Before the new legislative session begins in January, the Georgia House Study Committee on Regulation, Affordability and Access to Housing will have met multiple times in an attempt to identity solutions that legislators can take to ease some of the problems caused by a lack of affordable housing in the state, for renters, entry-level homeowners and middle-class families.

Macon Republican state Rep. Dale Washburn offered his support for workforce housing, noting it will take a multilayer approach to address the shortage of housing, primarily below $300,000.

He recalled a Macon neighborhood where cotton mill employees once lived in company-owned housing.

“Ideally I think for big industries, investing in housing could end up being a good investment,” Washburn said.

According to Barbara Holmes, president of the Albany Area Chamber of Commerce, the south Georgia community is working to identify what constitutes affordable housing in the region.

There was a 6% drop in home ownership in Albany and surrounding Dougherty County from 2009 to 2020, and home prices have risen by 17% over the past couple of years.

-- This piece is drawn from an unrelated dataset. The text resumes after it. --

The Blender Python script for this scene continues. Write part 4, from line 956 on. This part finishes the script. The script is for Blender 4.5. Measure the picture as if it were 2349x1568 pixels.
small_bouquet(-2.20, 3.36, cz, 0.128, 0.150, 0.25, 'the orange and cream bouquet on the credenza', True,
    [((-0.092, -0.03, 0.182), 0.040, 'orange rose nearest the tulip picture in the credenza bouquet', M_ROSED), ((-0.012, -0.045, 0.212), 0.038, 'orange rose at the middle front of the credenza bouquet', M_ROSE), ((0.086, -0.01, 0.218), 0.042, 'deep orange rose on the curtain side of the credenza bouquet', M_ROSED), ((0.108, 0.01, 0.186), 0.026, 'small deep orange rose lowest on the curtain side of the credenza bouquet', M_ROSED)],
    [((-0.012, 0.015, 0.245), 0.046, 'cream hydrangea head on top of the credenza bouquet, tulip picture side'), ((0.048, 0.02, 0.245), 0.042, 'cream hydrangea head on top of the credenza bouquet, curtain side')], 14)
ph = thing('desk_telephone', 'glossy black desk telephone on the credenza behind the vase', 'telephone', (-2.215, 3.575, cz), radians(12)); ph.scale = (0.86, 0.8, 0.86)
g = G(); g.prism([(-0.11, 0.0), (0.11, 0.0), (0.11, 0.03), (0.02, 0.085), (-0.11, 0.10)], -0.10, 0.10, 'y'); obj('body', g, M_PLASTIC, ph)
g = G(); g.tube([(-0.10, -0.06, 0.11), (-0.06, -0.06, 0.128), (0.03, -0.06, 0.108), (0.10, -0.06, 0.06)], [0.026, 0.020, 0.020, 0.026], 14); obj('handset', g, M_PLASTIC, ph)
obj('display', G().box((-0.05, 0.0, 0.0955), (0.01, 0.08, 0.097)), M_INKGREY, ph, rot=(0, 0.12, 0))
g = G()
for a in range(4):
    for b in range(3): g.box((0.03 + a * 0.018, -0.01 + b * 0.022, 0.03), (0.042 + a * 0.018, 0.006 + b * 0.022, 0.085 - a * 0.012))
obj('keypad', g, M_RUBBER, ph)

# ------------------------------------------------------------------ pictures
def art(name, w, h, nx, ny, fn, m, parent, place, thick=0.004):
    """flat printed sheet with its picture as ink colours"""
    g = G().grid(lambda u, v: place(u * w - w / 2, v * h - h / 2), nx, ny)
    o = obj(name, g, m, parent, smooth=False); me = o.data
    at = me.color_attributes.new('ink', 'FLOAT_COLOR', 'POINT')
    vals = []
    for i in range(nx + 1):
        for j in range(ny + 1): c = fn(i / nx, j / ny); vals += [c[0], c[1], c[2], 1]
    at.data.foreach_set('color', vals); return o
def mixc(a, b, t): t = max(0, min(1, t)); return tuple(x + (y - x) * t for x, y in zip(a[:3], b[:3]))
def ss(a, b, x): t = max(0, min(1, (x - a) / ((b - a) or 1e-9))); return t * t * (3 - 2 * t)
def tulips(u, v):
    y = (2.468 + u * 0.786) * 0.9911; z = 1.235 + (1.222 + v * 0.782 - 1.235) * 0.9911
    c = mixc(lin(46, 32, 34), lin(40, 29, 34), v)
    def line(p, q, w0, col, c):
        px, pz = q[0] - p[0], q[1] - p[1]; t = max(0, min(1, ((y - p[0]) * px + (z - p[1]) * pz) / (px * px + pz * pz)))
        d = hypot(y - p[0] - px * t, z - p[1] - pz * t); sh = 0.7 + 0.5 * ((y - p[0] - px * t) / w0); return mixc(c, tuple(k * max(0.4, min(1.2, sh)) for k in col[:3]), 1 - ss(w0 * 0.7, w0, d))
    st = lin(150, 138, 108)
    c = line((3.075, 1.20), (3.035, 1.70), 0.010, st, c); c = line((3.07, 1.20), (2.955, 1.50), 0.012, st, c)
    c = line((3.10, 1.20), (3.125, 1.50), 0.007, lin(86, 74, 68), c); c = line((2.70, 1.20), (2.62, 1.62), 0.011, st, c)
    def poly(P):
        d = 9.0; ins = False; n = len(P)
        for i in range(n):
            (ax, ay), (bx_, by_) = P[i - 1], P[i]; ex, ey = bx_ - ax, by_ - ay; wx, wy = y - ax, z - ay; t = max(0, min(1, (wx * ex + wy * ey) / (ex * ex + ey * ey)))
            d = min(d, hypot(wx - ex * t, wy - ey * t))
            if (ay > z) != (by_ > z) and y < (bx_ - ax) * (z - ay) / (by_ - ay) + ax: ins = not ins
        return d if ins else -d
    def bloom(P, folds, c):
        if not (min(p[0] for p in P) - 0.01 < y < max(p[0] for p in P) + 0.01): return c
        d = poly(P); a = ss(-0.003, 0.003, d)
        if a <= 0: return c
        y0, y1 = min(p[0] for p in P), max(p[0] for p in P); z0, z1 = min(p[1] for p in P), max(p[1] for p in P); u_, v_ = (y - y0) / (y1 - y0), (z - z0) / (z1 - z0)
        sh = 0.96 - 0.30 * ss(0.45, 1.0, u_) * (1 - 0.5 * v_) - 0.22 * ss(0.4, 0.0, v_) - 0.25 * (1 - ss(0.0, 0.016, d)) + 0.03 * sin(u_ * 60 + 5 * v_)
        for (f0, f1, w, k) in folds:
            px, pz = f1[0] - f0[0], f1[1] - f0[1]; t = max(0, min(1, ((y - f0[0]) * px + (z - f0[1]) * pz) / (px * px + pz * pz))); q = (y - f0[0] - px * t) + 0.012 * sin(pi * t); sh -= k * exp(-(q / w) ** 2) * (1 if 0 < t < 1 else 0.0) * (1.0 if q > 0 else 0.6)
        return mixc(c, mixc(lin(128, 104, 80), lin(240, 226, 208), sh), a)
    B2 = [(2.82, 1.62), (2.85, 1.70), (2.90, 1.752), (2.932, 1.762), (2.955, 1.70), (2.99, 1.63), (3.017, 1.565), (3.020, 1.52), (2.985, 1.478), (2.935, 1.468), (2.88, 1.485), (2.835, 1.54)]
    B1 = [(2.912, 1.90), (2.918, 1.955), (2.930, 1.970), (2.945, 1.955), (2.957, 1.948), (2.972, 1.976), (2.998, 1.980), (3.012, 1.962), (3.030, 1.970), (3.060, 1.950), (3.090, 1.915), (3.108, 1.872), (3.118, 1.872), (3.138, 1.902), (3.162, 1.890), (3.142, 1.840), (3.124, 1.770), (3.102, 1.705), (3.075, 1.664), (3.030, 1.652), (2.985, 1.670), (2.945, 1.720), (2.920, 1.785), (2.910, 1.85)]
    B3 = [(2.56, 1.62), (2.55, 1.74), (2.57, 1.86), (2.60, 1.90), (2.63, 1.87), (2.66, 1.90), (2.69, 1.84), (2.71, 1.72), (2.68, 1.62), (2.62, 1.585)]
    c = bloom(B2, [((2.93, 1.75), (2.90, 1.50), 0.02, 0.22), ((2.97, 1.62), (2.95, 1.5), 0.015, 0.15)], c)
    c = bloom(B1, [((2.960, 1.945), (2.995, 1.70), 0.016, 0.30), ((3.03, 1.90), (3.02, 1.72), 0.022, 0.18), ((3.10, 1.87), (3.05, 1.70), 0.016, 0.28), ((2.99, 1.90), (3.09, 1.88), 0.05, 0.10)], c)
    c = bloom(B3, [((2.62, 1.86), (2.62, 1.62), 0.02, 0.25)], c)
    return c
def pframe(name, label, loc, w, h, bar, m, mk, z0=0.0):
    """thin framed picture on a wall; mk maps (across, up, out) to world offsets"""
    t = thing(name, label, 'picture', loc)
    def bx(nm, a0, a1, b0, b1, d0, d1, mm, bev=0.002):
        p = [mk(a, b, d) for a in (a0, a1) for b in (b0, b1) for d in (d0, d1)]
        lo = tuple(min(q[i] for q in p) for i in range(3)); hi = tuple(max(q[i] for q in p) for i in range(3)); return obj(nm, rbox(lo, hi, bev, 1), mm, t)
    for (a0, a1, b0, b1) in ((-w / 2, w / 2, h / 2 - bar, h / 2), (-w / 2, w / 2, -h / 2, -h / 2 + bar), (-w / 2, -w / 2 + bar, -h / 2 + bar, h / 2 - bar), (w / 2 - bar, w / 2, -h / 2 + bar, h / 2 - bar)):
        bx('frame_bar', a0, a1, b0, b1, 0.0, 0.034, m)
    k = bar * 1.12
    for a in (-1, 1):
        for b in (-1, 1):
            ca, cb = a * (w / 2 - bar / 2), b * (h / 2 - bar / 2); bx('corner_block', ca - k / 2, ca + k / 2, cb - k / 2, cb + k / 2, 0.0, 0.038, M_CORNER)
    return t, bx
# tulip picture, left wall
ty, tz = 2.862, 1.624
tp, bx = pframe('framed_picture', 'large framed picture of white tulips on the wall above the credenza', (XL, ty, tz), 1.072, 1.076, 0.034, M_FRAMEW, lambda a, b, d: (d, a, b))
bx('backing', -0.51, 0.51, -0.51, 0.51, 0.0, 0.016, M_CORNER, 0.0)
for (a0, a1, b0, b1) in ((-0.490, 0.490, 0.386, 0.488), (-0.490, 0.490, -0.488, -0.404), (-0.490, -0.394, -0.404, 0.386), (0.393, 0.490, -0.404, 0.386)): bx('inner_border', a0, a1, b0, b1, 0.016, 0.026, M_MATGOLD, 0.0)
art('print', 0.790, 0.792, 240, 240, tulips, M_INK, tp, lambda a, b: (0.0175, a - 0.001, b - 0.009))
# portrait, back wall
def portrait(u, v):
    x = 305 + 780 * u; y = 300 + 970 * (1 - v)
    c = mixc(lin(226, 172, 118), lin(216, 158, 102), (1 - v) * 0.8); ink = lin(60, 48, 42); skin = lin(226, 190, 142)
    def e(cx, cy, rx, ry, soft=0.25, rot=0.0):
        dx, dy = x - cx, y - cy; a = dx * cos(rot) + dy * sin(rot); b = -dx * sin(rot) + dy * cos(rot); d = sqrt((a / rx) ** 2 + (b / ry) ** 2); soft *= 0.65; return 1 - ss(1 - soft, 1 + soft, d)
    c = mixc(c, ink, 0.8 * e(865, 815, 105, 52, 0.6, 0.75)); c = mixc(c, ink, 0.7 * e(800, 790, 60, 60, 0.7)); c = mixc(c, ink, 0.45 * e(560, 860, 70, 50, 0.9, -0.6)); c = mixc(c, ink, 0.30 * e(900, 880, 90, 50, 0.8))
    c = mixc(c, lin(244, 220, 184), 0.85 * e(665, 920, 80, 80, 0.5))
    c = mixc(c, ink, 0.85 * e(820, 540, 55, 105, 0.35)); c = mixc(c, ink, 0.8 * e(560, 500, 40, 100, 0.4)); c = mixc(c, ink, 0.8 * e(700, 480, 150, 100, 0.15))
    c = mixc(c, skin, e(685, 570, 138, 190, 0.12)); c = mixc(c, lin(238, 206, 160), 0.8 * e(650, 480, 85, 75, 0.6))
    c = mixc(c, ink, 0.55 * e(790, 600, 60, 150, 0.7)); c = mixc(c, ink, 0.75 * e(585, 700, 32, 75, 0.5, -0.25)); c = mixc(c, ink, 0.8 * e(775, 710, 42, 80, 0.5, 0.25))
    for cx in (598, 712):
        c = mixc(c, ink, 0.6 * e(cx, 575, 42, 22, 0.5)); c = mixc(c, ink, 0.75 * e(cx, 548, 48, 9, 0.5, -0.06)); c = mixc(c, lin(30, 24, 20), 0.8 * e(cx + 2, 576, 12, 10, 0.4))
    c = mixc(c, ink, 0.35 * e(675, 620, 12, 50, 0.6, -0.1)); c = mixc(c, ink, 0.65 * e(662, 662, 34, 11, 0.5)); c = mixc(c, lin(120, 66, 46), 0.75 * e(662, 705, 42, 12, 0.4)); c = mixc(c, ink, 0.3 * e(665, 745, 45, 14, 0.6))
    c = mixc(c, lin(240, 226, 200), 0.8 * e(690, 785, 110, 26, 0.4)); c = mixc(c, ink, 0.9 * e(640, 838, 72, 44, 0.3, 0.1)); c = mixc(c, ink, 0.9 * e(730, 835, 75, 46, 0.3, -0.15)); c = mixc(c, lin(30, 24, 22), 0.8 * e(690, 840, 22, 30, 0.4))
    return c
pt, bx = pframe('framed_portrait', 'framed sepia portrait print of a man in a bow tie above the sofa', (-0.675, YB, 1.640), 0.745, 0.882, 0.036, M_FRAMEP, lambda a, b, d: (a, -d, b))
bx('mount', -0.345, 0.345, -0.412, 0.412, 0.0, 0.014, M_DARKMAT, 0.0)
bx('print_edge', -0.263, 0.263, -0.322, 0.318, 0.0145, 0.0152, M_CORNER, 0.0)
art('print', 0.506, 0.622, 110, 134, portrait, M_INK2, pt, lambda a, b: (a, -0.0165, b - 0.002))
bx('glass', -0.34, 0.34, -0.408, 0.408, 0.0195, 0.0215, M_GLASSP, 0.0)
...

Holmes said the market presents a hardship for renters, first-time buyers, and middle-class families, and for many people looking to move out of public housing.

It’s hard to find nice housing between $100,000 and $150,000 in the Albany area, she said

“Bidding wars in Dougherty County’s real estate market is not what I say is (typical) and so you’re seeing prices that are squeezing out homeownership that is truly affordable,” Holmes said. “What we have is an old stock of homes but nothing newer for our recent college graduates, first-time home buyers.”

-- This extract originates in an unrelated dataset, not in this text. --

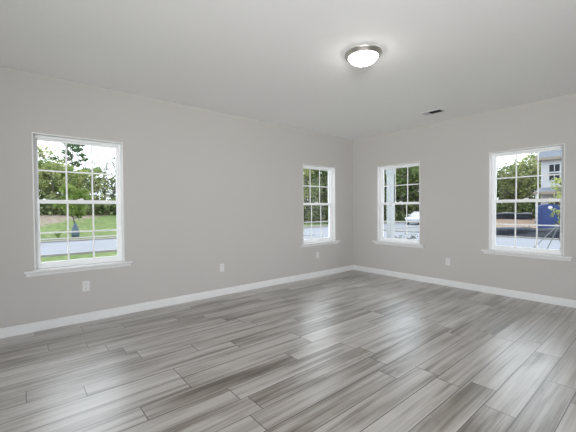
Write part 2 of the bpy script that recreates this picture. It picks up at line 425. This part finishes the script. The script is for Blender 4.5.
reg = tag(empty('ceiling_register', (-.625, -2.01, H)), 'small white ceiling air register with dark louvre gaps near right wall', 'air vent')
def reg_frame(bm):
    a, b, i = .085, .150, .020
    for p in ((-a, a, -b, -b+i), (-a, a, b-i, b), (-a, -a+i, -b+i, b-i), (a-i, a, -b+i, b-i)): box(bm, *p, -.008, 0)
obj('frame', M['grille'], reg_frame, reg)
obj('duct_opening', M['duct'], lambda bm: box(bm, -.066, .066, -.131, .131, -.0015, 0), reg)
for k in range(6):
    y = -.108 + k*.0432
    obj('louvre', M['grille'] if k > 3 else M['duct'], lambda bm: rot_box(bm, (.132, .020, .002), Matrix.Translation((0, y, -.006)) @ Matrix.Rotation(math.radians(-32), 4, 'X')), reg)

def make_outlet(loc, rz, label):
    r = tag(empty('wall_outlet', loc, rz), label, 'outlet', 'white duplex wall outlets')
    obj('cover_plate', M['plate'], lambda bm: box(bm, -.036, .036, -.006, 0, -.058, .058, .003), r)
    for z in (-.024, .024):
        def face(bm):
            prism(bm, [(.017*math.cos(a), z+.0145*math.sin(a)*(1 if abs(math.sin(a)) < .9 else .97)) for a in [2*math.pi*k/20 for k in range(20)]], 'y', -.009, -.005)
        s = obj('socket', M['plate'], face, r)
        def slots(bm):
            box(bm, -.0085, -.0055, -.0094, -.0088, z-.003, z+.007); box(bm, .0055, .0085, -.0094, -.0088, z-.003, z+.006); box(bm, -.003, .003, -.0094, -.0088, z-.011, z-.006)
        obj('socket_slots', M['slot'], slots, s)
    obj('screw', M['nickel'], lambda bm: prism(bm, [(.003*math.cos(k), .003*math.sin(k)) for k in [2*math.pi*j/10 for j in range(10)]], 'y', -.0075, -.005), r)
    return r
o0 = make_outlet((-4.865, 0, .412), 0, 'white wall outlet just below the window overlooking the grassy bank')
for loc, rz, lab in (((-3.11, 0, .414), 0, 'white wall outlet on the blank stretch of long wall between its two windows'),
                     ((-1.08, 0, .412), 0, 'faint white wall outlet below the long wall window nearest the corner'),
                     ((0, -1.968, .40), -math.pi/2, 'white wall outlet on the right wall between its two windows')):
    tag(dup(o0, loc, rz), lab)

# ------------------------------------------------------------------ outdoors: ground, streets
def sstep(t): t = max(0., min(1., t)); return t*t*(3-2*t)
def ground_z(x, y):
    z = -.43
    h = 1.45 - .75*sstep((x-4)/16)
    z += h*sstep((y-22)/17) * (1 if y > 22 else 0)
    if x > 17.5 and y < 24: z += (-.18*sstep((x-17.5)/2) + .60*sstep((x-20)/22)) * (1-sstep((y-9)/8))
    return z
def ground_fn(bm):
    xs = [-30+1.5*i for i in range(81)]; ys = [-25+1.5*j for j in range(71)]
    g = {(i, j): bm.verts.new((x, y, ground_z(x, y) + .03*math.sin(x*1.7+y)*math.cos(y*1.3-x*.6)*(y > 22))) for i, x in enumerate(xs) for j, y in enumerate(ys)}
    for i in range(80):
        for j in range(70): bm.faces.new((g[i, j], g[i+1, j], g[i+1, j+1], g[i, j+1]))
g = tag(obj('ground', M['ground'], ground_fn, smooth=True), 'green lawn rising to a grassy bank, bare earth on the building lot', 'ground', kind='structure')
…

Tax credits are being used in south Georgia to build a multifamily workforce housing complex six miles from a Hyundai manufacturing plant planned near Savannah, said Department of Community Affairs Commissioner Christopher Nunn.

As a result of the loss of federal funding, DCA has been unable to provide as many Georgians loans and down payments for homeowners who earn 120% or less than the other areas’ median household income.

Department officials said they expect a surge in interest in the loan program on Friday when the house price limit is increased to $297,000 for most of the state and even higher in Atlanta and Savannah.

The committee also discussed how building codes and government design standards drive up developer costs.

Nunn was asked by Chatsworth Republican state Rep. Jason Ridley if any cost-benefit analyses had been conducted on new regulations.

And Republican state Rep. Martin Momtahan, a Dallas Republican, said an international code standard created a major burden for builders in Paulding County and throughout the state.

Currently, the DCA is involved in a statewide advisory group, which is composed of representatives of general contracting, code enforcement, city and county government leaders, and trade associations.

“We don’t just take a blanket approach and say Georgia, adopt all these codes as is,” Nunn said.